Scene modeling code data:
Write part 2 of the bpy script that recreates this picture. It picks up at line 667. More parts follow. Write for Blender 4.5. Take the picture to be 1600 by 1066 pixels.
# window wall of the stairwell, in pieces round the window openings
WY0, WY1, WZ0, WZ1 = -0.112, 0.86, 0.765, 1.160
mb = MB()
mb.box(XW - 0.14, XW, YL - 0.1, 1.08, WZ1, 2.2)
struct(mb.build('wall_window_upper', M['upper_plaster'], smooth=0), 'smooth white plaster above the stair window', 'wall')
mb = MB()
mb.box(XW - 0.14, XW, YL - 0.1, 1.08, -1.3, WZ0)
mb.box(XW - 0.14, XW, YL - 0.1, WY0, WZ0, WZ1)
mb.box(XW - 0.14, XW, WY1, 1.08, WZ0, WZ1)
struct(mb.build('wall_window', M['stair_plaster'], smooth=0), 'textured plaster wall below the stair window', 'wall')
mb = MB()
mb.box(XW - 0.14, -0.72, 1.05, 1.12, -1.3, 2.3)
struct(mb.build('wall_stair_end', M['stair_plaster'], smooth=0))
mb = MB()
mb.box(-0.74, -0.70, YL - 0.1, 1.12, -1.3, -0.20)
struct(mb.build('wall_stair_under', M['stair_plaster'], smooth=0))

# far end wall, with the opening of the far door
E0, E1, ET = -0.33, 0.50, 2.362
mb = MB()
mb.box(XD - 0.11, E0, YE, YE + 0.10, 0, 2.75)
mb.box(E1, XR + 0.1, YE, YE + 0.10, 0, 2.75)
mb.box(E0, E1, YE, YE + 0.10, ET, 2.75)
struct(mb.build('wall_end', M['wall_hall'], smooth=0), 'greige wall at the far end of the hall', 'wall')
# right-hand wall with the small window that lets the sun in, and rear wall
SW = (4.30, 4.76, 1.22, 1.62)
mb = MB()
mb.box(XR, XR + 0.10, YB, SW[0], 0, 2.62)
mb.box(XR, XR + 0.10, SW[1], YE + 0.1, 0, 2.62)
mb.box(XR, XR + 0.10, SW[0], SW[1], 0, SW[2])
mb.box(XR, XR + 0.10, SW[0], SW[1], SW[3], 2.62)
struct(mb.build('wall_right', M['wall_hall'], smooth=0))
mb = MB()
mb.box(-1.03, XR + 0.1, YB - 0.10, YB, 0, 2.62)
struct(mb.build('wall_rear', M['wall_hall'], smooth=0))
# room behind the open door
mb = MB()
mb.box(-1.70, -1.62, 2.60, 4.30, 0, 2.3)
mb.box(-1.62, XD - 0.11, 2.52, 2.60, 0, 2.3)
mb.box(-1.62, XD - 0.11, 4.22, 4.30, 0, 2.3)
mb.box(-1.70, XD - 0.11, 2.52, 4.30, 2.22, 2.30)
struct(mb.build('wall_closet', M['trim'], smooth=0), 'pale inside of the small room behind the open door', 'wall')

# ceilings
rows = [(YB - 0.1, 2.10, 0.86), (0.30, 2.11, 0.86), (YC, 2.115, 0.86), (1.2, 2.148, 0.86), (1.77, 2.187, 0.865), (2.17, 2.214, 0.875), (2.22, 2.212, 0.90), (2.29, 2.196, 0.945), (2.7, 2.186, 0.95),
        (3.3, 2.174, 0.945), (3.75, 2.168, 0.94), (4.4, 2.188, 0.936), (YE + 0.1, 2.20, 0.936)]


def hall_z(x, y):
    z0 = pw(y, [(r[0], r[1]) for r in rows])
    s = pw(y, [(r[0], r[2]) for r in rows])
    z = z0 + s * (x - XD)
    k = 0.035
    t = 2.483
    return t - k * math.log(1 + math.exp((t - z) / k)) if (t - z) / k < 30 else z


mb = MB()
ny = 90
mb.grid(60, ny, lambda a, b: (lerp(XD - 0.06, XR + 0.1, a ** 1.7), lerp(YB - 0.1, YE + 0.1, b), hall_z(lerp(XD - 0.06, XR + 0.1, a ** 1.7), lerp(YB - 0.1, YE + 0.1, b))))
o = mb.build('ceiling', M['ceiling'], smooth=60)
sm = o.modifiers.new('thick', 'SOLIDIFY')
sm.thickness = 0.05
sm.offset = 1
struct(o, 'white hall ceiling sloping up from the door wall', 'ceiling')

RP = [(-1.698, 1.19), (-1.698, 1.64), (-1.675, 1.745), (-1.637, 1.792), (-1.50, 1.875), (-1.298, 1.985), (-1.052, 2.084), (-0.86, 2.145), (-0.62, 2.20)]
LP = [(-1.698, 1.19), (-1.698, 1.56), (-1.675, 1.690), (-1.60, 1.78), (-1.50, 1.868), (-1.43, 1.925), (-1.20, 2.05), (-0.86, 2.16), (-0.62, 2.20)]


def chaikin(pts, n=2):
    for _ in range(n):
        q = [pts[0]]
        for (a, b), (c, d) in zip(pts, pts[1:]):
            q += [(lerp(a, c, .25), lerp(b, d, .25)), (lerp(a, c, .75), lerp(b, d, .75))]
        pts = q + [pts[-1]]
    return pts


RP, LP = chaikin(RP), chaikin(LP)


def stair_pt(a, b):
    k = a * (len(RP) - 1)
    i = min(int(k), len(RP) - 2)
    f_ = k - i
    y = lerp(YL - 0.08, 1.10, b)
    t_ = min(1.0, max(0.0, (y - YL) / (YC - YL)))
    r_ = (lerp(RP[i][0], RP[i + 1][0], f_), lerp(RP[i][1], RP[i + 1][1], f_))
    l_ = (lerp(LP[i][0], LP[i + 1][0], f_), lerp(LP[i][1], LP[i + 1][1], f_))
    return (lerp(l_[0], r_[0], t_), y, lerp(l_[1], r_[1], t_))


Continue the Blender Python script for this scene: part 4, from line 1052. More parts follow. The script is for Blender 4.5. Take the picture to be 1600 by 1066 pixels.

**SHORT EXERCISE:** Write out the entire listing exactly.

**TASK RESULT:**
Write part 2 of the bpy script that recreates this picture. It picks up at line 667. More parts follow. Write for Blender 4.5. Take the picture to be 1600 by 1066 pixels.
# window wall of the stairwell, in pieces round the window openings
WY0, WY1, WZ0, WZ1 = -0.112, 0.86, 0.765, 1.160
mb = MB()
mb.box(XW - 0.14, XW, YL - 0.1, 1.08, WZ1, 2.2)
struct(mb.build('wall_window_upper', M['upper_plaster'], smooth=0), 'smooth white plaster above the stair window', 'wall')
mb = MB()
mb.box(XW - 0.14, XW, YL - 0.1, 1.08, -1.3, WZ0)
mb.box(XW - 0.14, XW, YL - 0.1, WY0, WZ0, WZ1)
mb.box(XW - 0.14, XW, WY1, 1.08, WZ0, WZ1)
struct(mb.build('wall_window', M['stair_plaster'], smooth=0), 'textured plaster wall below the stair window', 'wall')
mb = MB()
mb.box(XW - 0.14, -0.72, 1.05, 1.12, -1.3, 2.3)
struct(mb.build('wall_stair_end', M['stair_plaster'], smooth=0))
mb = MB()
mb.box(-0.74, -0.70, YL - 0.1, 1.12, -1.3, -0.20)
struct(mb.build('wall_stair_under', M['stair_plaster'], smooth=0))

# far end wall, with the opening of the far door
E0, E1, ET = -0.33, 0.50, 2.362
mb = MB()
mb.box(XD - 0.11, E0, YE, YE + 0.10, 0, 2.75)
mb.box(E1, XR + 0.1, YE, YE + 0.10, 0, 2.75)
mb.box(E0, E1, YE, YE + 0.10, ET, 2.75)
struct(mb.build('wall_end', M['wall_hall'], smooth=0), 'greige wall at the far end of the hall', 'wall')
# right-hand wall with the small window that lets the sun in, and rear wall
SW = (4.30, 4.76, 1.22, 1.62)
mb = MB()
mb.box(XR, XR + 0.10, YB, SW[0], 0, 2.62)
mb.box(XR, XR + 0.10, SW[1], YE + 0.1, 0, 2.62)
mb.box(XR, XR + 0.10, SW[0], SW[1], 0, SW[2])
mb.box(XR, XR + 0.10, SW[0], SW[1], SW[3], 2.62)
struct(mb.build('wall_right', M['wall_hall'], smooth=0))
mb = MB()
mb.box(-1.03, XR + 0.1, YB - 0.10, YB, 0, 2.62)
struct(mb.build('wall_rear', M['wall_hall'], smooth=0))
# room behind the open door
mb = MB()
mb.box(-1.70, -1.62, 2.60, 4.30, 0, 2.3)
mb.box(-1.62, XD - 0.11, 2.52, 2.60, 0, 2.3)
mb.box(-1.62, XD - 0.11, 4.22, 4.30, 0, 2.3)
mb.box(-1.70, XD - 0.11, 2.52, 4.30, 2.22, 2.30)
struct(mb.build('wall_closet', M['trim'], smooth=0), 'pale inside of the small room behind the open door', 'wall')

# ceilings
rows = [(YB - 0.1, 2.10, 0.86), (0.30, 2.11, 0.86), (YC, 2.115, 0.86), (1.2, 2.148, 0.86), (1.77, 2.187, 0.865), (2.17, 2.214, 0.875), (2.22, 2.212, 0.90), (2.29, 2.196, 0.945), (2.7, 2.186, 0.95),
        (3.3, 2.174, 0.945), (3.75, 2.168, 0.94), (4.4, 2.188, 0.936), (YE + 0.1, 2.20, 0.936)]


def hall_z(x, y):
    z0 = pw(y, [(r[0], r[1]) for r in rows])
    s = pw(y, [(r[0], r[2]) for r in rows])
    z = z0 + s * (x - XD)
    k = 0.035
    t = 2.483
    return t - k * math.log(1 + math.exp((t - z) / k)) if (t - z) / k < 30 else z


mb = MB()
ny = 90
mb.grid(60, ny, lambda a, b: (lerp(XD - 0.06, XR + 0.1, a ** 1.7), lerp(YB - 0.1, YE + 0.1, b), hall_z(lerp(XD - 0.06, XR + 0.1, a ** 1.7), lerp(YB - 0.1, YE + 0.1, b))))
o = mb.build('ceiling', M['ceiling'], smooth=60)
sm = o.modifiers.new('thick', 'SOLIDIFY')
sm.thickness = 0.05
sm.offset = 1
struct(o, 'white hall ceiling sloping up from the door wall', 'ceiling')

RP = [(-1.698, 1.19), (-1.698, 1.64), (-1.675, 1.745), (-1.637, 1.792), (-1.50, 1.875), (-1.298, 1.985), (-1.052, 2.084), (-0.86, 2.145), (-0.62, 2.20)]
LP = [(-1.698, 1.19), (-1.698, 1.56), (-1.675, 1.690), (-1.60, 1.78), (-1.50, 1.868), (-1.43, 1.925), (-1.20, 2.05), (-0.86, 2.16), (-0.62, 2.20)]


def chaikin(pts, n=2):
    for _ in range(n):
        q = [pts[0]]
        for (a, b), (c, d) in zip(pts, pts[1:]):
            q += [(lerp(a, c, .25), lerp(b, d, .25)), (lerp(a, c, .75), lerp(b, d, .75))]
        pts = q + [pts[-1]]
    return pts


RP, LP = chaikin(RP), chaikin(LP)


def stair_pt(a, b):
    k = a * (len(RP) - 1)
    i = min(int(k), len(RP) - 2)
    f_ = k - i
    y = lerp(YL - 0.08, 1.10, b)
    t_ = min(1.0, max(0.0, (y - YL) / (YC - YL)))
    r_ = (lerp(RP[i][0], RP[i + 1][0], f_), lerp(RP[i][1], RP[i + 1][1], f_))
    l_ = (lerp(LP[i][0], LP[i + 1][0], f_), lerp(LP[i][1], LP[i + 1][1], f_))
    return (lerp(l_[0], r_[0], t_), y, lerp(l_[1], r_[1], t_))


Continue the Blender Python script for this scene: part 4, from line 1052. More parts follow. The script is for Blender 4.5. Take the picture to be 1600 by 1066 pixels.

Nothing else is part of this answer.